Jeffrey Ruzal, an attorney with Epstein Becker Green in New York City, provided the following example of how the regular rate is used in the calculation of pay.

Suppose Mary earns $15 per hour, receives a $100 nondiscretionary bonus in the relevant workweek, and works 50 hours in that same workweek. To calculate the regular rate, the employer must first ascertain the total amount of earnings in that workweek by multiplying Mary's $15 hourly rate by the total number of hours worked, or 50, which equals $750. Next, add to that subtotal the $100 nondiscretionary bonus, which equals $850. Divide $850 by the 50 hours worked to arrive at a $17 regular rate. Accordingly, Mary is entitled to $680 for her first 40 hours of work ($17 x 40 hours), plus $255 for her 10 overtime hours ($17 regular rate x 1.5 = $25.50, and $25.50 x 10 overtime hours = $255) for a total of $935.

DOL regulations identify only a few types of payments that may be excluded from the regular rate when calculating overtime, Ruzal explained. They include:

  • Discretionary bonuses.
  • Payments made when no work is performed, such as vacation or holiday pay.
  • Gifts.
  • Irrevocable benefits payments.
  • Premium payments for work performed outside an employee's regular work hours.
  • Extra compensation paid according to a private agreement or collective bargaining.
  • Income derived from grants or options.

[SHRM members-only toolkit: Calculating Overtime Pay in the United States]

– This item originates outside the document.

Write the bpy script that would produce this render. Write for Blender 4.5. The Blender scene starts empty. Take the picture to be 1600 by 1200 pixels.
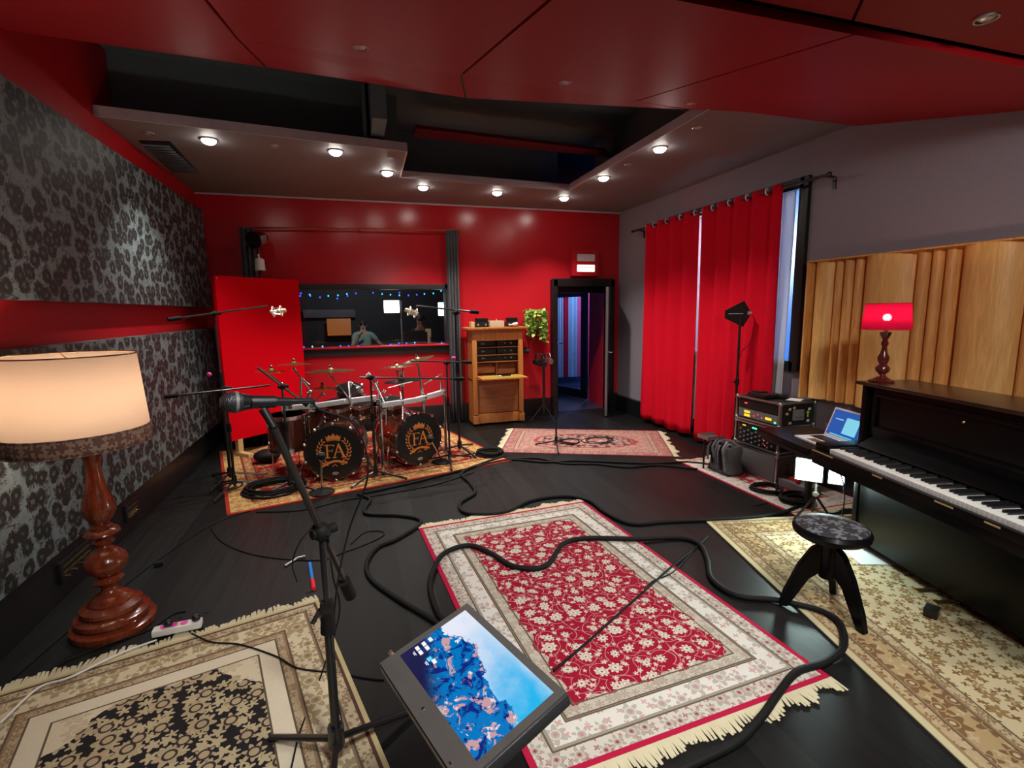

"The speculation is that the rulemaking will address whether the amount of a tuition reimbursement, the value of an employee discount or the cost of an employer-provided gym should be part of the regular rate or excluded from it," said Alfred Robinson Jr., an attorney with Ogletree Deakins in Washington, D.C. The DOL has issued opinion letters on tuition reimbursement and, depending on the facts, has decided that the payments may or may not be included in an employee's regular rate.

Reduced Litigation

"While it is difficult to predict just how important this rulemaking could be, until we know more specifics, any clarification of what constitutes the regular rate should help promote compliance and minimize litigation risks," Robinson said.

Much litigation centers on whether the calculation of the regular rate involves determining whether a bonus is discretionary, according to Ruzal. Nondiscretionary bonuses, which are typically performance- or metrics-based, must be included in the regular rate because employees have an expectation that if they meet the performance criteria to merit the bonus, they will receive it. So it's guaranteed compensation, much like an hourly wage or salary, he explained.

Discretionary bonuses need not be included in the regular rate because they are paid purely at the discretion of the employer. "By updating its regulations, the DOL may provide greater clarity with respect to determining whether a bonus more closely resembles the characteristics of a discretionary or nondiscretionary bonus," Ruzal said.

[SHRM members-only HR Q&A: What is the difference between a discretionary and a nondiscretionary bonus?]

Modernized Forms of Compensation

The DOL also might explain whether newer forms of remuneration, such as ride-hailing services and supplemented child care costs, should be included in the regular rate, according to Steven Suflas and Elliot Griffin, attorneys with Ballard Spahr in Denver and Philadelphia, respectively. "These new methods, which are outside of what people may generally think in terms of compensation, might have motivated the DOL to reconsider the current rule and address some of the more modern trends," they stated.

John Yslas, an attorney with Seyfarth Shaw in Los Angeles, said that other more-modern forms of compensation the DOL might address include:

  • Modest incentive programs (e.g., cash bonuses or redemption of points for products, services or gift cards).
  • Exercise classes.
  • Travel, meal or housing allowances.

Ruzal added that private equity pay is another example of modernized compensation whose inclusion or exclusion from the regular rate might be explained.

The DOL announced in its fall regulatory agenda that it plans to issue the proposed rule in December.